◆ Exercise brief
Reproduce precisely the lines between the start of the data below and the line with "return tag(o, label, 'duvet', grp)", both included.

◆ Source records
[start]

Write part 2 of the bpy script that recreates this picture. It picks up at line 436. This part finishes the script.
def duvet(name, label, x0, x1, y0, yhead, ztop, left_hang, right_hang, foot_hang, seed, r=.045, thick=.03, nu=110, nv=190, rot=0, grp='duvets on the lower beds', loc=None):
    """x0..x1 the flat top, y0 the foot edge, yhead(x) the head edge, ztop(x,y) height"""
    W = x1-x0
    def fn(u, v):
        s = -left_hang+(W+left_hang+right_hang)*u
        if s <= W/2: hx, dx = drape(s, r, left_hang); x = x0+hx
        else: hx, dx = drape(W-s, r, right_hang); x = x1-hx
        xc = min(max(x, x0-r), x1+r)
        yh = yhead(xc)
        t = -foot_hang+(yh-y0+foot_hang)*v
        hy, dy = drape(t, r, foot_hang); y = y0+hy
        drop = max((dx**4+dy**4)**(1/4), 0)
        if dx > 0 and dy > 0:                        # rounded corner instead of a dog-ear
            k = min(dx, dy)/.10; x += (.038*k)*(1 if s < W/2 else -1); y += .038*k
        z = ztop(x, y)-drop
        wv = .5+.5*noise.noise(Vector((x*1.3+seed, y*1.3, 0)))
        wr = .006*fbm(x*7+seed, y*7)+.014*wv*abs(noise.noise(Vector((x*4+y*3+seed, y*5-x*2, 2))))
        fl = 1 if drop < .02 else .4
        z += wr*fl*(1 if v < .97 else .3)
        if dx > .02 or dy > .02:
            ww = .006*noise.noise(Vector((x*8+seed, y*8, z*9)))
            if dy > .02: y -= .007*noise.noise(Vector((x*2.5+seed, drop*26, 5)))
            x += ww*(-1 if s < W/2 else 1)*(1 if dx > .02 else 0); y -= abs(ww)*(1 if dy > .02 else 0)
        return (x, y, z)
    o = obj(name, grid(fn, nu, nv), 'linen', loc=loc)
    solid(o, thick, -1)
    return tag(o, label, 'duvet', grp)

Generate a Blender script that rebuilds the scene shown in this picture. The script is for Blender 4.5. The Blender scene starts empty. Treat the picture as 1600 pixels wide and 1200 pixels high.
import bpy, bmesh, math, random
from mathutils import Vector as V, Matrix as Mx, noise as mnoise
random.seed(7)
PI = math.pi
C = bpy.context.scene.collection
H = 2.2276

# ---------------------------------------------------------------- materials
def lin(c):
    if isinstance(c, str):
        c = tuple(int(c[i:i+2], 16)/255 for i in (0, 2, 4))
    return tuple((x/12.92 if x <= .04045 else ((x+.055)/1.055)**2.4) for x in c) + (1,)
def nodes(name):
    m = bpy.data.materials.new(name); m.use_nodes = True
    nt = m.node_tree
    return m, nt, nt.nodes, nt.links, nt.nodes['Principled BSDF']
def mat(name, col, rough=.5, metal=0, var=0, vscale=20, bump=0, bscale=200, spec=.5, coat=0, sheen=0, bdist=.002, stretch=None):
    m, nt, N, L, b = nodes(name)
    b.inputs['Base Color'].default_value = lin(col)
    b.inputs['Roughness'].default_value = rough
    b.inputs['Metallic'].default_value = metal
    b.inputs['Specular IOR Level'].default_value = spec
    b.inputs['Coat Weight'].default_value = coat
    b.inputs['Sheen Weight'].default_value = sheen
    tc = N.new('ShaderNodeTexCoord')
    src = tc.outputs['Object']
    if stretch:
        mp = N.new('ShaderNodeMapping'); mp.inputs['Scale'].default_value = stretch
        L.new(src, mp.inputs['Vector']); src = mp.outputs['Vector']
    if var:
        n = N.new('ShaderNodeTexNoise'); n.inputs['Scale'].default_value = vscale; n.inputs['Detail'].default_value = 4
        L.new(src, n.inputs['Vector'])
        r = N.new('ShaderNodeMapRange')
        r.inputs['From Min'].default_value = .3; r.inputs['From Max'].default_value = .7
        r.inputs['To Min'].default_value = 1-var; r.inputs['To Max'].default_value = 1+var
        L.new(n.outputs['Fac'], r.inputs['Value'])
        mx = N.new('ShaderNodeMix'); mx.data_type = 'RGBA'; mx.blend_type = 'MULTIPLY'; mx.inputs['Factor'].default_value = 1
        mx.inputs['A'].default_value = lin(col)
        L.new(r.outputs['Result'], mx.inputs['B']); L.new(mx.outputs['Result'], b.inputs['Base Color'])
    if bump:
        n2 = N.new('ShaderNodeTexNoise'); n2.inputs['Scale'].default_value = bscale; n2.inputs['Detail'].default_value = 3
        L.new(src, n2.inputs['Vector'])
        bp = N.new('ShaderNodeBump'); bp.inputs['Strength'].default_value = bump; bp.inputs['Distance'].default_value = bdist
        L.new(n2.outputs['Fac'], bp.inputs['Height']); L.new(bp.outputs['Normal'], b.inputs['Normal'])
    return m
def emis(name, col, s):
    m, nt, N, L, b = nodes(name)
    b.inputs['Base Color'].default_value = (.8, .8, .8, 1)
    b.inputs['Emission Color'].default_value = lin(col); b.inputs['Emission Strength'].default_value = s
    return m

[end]

◆ Task result
Write part 2 of the bpy script that recreates this picture. It picks up at line 436. This part finishes the script.
def duvet(name, label, x0, x1, y0, yhead, ztop, left_hang, right_hang, foot_hang, seed, r=.045, thick=.03, nu=110, nv=190, rot=0, grp='duvets on the lower beds', loc=None):
    """x0..x1 the flat top, y0 the foot edge, yhead(x) the head edge, ztop(x,y) height"""
    W = x1-x0
    def fn(u, v):
        s = -left_hang+(W+left_hang+right_hang)*u
        if s <= W/2: hx, dx = drape(s, r, left_hang); x = x0+hx
        else: hx, dx = drape(W-s, r, right_hang); x = x1-hx
        xc = min(max(x, x0-r), x1+r)
        yh = yhead(xc)
        t = -foot_hang+(yh-y0+foot_hang)*v
        hy, dy = drape(t, r, foot_hang); y = y0+hy
        drop = max((dx**4+dy**4)**(1/4), 0)
        if dx > 0 and dy > 0:                        # rounded corner instead of a dog-ear
            k = min(dx, dy)/.10; x += (.038*k)*(1 if s < W/2 else -1); y += .038*k
        z = ztop(x, y)-drop
        wv = .5+.5*noise.noise(Vector((x*1.3+seed, y*1.3, 0)))
        wr = .006*fbm(x*7+seed, y*7)+.014*wv*abs(noise.noise(Vector((x*4+y*3+seed, y*5-x*2, 2))))
        fl = 1 if drop < .02 else .4
        z += wr*fl*(1 if v < .97 else .3)
        if dx > .02 or dy > .02:
            ww = .006*noise.noise(Vector((x*8+seed, y*8, z*9)))
            if dy > .02: y -= .007*noise.noise(Vector((x*2.5+seed, drop*26, 5)))
            x += ww*(-1 if s < W/2 else 1)*(1 if dx > .02 else 0); y -= abs(ww)*(1 if dy > .02 else 0)
        return (x, y, z)
    o = obj(name, grid(fn, nu, nv), 'linen', loc=loc)
    solid(o, thick, -1)
    return tag(o, label, 'duvet', grp)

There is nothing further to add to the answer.